Written instruction:
Check each line for the string "pixels" and give only the count of lines that have it.

[Entries taken from a collection]
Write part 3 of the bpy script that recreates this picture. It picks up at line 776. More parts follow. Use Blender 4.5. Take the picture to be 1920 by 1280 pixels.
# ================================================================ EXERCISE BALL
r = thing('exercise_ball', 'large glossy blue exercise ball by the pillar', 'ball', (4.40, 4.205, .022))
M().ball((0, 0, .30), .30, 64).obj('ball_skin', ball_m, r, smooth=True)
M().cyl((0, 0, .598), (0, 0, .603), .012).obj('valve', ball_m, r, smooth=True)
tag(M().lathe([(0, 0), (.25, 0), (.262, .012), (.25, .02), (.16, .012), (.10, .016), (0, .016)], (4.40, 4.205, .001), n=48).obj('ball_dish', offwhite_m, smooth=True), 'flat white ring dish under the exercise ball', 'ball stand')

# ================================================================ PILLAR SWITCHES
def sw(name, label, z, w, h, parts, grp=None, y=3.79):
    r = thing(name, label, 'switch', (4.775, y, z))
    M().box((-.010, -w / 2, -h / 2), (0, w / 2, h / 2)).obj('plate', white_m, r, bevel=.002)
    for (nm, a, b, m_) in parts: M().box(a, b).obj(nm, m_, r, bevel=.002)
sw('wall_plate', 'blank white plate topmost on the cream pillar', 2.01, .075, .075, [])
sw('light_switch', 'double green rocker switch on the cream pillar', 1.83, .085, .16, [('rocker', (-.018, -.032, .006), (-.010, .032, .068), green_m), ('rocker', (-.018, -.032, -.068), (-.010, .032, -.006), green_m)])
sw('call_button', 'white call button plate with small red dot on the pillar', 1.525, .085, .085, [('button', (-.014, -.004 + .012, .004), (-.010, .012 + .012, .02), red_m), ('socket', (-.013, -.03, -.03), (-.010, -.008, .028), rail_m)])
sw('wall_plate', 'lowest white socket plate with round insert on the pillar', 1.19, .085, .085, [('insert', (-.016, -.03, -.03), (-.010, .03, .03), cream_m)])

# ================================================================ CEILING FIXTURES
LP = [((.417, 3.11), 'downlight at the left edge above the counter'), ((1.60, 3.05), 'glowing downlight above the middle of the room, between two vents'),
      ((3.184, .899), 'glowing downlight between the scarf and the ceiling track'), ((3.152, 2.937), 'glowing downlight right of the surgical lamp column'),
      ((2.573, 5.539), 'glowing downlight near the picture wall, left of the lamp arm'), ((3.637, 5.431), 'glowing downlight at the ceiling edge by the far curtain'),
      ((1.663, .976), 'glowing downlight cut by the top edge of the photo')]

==

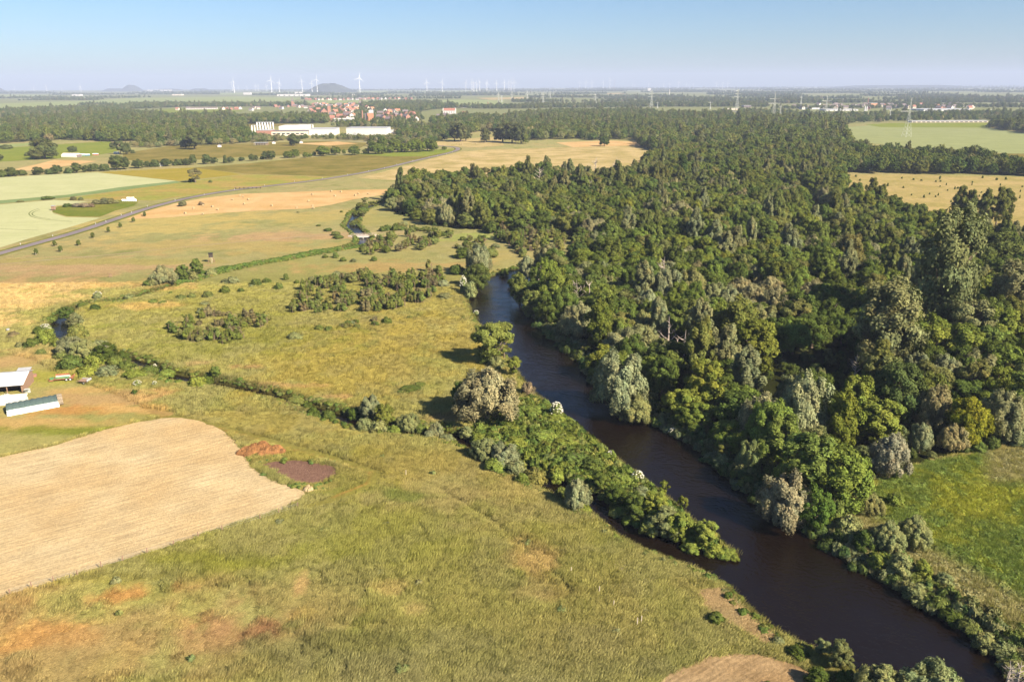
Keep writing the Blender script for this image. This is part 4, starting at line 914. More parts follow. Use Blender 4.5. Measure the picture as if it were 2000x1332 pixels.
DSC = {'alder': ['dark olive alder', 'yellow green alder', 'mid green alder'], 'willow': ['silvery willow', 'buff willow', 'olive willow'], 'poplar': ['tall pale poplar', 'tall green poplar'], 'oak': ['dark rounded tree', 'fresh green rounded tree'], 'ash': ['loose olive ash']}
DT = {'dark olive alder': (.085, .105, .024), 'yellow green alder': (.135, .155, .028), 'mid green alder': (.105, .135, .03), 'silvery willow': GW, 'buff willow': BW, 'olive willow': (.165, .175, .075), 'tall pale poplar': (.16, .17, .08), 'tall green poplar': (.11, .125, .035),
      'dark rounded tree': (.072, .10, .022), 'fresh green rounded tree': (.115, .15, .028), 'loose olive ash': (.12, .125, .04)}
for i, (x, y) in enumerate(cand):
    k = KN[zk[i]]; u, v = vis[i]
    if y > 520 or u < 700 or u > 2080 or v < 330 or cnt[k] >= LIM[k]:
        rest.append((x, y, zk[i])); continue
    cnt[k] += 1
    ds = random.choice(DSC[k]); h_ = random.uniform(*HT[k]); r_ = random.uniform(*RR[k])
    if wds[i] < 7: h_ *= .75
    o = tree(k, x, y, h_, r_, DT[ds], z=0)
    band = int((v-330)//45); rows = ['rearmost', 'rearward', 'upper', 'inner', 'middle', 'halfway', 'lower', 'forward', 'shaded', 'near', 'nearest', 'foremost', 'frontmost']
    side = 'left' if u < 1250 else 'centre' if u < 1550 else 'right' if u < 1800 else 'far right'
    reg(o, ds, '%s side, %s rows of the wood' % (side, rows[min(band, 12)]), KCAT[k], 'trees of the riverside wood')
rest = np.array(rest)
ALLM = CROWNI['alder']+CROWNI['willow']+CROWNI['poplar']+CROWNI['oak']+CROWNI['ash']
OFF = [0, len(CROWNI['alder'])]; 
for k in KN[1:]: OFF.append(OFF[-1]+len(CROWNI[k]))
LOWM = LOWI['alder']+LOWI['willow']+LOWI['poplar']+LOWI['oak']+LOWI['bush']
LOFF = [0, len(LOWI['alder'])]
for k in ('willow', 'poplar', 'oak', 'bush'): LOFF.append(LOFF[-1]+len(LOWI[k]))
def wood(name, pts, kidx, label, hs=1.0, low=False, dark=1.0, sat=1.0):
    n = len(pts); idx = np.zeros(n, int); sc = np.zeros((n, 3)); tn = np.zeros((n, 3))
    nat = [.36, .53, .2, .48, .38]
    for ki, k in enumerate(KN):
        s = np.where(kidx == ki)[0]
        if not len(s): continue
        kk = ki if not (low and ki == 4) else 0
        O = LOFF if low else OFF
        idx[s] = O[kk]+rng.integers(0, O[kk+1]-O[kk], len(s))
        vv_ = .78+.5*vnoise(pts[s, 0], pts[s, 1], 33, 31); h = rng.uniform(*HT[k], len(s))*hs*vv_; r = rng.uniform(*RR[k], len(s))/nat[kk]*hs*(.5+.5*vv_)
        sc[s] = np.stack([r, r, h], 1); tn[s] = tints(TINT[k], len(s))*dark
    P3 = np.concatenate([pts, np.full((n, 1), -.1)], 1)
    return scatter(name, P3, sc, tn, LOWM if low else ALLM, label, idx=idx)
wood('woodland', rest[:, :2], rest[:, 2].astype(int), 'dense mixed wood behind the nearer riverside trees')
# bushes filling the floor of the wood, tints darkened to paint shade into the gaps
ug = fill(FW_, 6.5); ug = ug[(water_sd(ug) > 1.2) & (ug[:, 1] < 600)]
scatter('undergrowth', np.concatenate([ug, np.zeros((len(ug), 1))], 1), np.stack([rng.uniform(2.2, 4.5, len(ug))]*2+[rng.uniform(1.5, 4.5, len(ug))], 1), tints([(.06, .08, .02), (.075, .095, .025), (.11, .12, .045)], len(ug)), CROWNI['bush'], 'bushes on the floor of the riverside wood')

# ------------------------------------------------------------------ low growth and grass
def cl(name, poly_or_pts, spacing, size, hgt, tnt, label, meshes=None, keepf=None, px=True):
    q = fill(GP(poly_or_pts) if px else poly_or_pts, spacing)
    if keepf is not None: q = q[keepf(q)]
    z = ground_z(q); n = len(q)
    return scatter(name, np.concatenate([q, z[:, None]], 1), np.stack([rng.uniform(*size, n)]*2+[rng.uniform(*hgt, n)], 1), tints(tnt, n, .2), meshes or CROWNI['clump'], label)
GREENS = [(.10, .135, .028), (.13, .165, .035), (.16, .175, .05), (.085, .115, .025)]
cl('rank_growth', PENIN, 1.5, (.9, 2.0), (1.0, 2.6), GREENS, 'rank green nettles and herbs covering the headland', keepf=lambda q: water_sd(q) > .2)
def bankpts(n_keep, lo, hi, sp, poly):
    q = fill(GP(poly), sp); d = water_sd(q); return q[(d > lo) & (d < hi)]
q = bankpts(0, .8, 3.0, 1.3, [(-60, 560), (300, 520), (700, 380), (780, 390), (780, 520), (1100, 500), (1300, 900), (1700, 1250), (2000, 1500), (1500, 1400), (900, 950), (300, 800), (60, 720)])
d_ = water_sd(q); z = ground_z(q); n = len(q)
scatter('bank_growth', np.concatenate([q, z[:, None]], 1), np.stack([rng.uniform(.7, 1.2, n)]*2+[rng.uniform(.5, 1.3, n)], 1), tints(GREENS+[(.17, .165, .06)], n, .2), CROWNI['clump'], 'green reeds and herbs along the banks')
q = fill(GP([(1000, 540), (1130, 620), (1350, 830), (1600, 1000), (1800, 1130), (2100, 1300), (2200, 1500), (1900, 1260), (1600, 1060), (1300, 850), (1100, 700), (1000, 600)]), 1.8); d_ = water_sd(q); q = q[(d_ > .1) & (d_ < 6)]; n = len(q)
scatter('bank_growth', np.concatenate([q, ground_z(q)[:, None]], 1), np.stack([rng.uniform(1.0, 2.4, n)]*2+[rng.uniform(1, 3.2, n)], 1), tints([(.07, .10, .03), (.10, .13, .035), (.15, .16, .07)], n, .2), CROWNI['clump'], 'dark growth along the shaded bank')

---

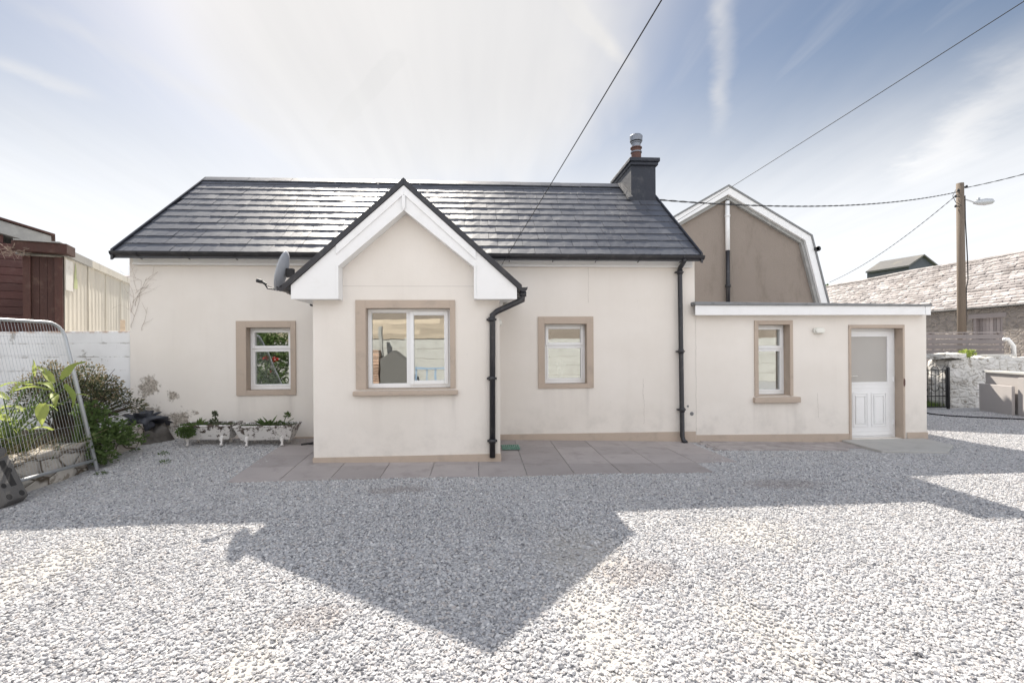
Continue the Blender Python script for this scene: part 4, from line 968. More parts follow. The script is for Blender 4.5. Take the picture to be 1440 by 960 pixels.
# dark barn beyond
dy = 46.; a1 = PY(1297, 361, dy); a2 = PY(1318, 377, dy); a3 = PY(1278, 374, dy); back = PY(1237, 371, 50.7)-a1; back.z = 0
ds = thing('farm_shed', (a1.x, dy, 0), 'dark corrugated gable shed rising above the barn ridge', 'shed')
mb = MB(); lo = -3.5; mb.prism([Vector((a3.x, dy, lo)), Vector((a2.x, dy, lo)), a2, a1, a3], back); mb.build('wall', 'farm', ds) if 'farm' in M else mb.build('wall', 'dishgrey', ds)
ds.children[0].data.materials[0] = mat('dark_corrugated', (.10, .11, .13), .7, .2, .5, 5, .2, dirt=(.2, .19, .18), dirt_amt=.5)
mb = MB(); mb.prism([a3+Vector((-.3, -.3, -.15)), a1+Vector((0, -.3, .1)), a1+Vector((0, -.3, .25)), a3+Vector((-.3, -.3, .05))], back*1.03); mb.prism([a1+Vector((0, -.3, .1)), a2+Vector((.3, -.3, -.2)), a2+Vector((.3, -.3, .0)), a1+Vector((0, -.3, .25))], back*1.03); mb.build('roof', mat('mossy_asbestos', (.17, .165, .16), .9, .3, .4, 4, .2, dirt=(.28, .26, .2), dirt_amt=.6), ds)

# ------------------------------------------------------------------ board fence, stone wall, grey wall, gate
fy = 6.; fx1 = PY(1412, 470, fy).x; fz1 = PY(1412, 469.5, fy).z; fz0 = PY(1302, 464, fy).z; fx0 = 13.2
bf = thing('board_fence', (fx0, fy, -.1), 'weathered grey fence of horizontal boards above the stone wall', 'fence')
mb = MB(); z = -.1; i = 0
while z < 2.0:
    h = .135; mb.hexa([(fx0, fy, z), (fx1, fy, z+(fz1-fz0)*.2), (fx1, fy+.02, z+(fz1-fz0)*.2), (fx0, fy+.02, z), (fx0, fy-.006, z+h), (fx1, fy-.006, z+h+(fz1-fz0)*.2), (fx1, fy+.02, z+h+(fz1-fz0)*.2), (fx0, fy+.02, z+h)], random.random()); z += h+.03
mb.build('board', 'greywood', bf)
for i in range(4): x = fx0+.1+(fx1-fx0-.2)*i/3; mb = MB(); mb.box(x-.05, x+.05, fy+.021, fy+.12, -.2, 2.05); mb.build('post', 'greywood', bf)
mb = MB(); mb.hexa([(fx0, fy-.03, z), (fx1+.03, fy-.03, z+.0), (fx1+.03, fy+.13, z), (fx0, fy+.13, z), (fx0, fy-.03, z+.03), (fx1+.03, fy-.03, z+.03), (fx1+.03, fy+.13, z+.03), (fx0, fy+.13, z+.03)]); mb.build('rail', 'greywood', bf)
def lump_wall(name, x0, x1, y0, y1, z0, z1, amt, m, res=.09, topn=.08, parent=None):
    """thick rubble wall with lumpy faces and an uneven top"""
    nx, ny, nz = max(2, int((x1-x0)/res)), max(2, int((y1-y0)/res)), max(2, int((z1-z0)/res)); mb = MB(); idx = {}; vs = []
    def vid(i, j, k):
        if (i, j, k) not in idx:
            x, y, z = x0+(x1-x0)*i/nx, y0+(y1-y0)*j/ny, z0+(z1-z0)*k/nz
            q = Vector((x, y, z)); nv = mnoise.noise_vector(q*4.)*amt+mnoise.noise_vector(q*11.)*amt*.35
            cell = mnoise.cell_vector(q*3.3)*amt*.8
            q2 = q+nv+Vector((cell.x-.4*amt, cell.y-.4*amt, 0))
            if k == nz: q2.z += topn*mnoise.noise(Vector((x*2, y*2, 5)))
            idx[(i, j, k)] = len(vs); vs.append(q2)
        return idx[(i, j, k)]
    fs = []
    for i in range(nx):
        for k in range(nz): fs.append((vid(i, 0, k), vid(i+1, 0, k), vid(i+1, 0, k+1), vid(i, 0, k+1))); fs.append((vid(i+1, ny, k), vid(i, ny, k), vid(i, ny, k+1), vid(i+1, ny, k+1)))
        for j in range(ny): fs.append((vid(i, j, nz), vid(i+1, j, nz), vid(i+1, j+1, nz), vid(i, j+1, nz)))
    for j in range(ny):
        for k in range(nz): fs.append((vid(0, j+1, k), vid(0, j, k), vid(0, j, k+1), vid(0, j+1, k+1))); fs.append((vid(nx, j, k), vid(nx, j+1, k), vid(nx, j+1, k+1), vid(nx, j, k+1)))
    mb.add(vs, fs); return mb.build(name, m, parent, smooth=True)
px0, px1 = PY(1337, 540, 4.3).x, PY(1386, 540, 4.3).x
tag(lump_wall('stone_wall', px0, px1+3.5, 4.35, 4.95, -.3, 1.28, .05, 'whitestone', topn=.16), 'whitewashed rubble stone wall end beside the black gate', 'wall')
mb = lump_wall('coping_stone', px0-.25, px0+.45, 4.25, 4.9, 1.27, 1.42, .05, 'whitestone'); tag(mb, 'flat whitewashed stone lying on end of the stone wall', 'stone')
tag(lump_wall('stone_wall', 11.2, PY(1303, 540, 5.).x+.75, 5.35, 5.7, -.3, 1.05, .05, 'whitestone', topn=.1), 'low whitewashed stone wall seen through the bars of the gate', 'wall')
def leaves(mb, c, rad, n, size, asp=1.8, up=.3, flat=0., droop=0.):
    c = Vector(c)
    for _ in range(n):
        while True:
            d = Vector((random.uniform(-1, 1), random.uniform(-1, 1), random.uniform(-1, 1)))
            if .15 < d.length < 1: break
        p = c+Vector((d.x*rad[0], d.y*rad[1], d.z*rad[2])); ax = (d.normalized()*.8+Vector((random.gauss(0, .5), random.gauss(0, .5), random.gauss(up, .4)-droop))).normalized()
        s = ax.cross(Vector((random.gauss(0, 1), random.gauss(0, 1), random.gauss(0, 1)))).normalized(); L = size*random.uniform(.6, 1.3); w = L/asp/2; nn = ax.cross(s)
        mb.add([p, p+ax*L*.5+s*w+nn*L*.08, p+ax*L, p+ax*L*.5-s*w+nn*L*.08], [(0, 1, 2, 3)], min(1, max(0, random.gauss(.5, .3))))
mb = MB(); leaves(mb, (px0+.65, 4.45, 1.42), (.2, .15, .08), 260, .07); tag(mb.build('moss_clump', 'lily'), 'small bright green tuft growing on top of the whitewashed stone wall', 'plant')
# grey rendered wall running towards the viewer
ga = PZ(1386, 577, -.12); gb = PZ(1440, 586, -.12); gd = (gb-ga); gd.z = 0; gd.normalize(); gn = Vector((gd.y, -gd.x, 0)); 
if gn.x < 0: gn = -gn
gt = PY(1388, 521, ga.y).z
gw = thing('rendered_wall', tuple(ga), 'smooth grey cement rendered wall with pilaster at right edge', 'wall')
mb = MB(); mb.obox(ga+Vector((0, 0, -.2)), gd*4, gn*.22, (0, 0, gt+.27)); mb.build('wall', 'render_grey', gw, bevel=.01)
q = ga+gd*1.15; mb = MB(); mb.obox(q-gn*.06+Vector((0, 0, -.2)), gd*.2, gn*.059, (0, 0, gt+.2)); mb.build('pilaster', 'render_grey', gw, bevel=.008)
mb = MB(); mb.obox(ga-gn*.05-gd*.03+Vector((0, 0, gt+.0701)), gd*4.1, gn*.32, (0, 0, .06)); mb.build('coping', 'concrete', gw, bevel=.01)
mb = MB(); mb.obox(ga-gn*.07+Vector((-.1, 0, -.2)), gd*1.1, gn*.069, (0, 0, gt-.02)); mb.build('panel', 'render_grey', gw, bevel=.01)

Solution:
3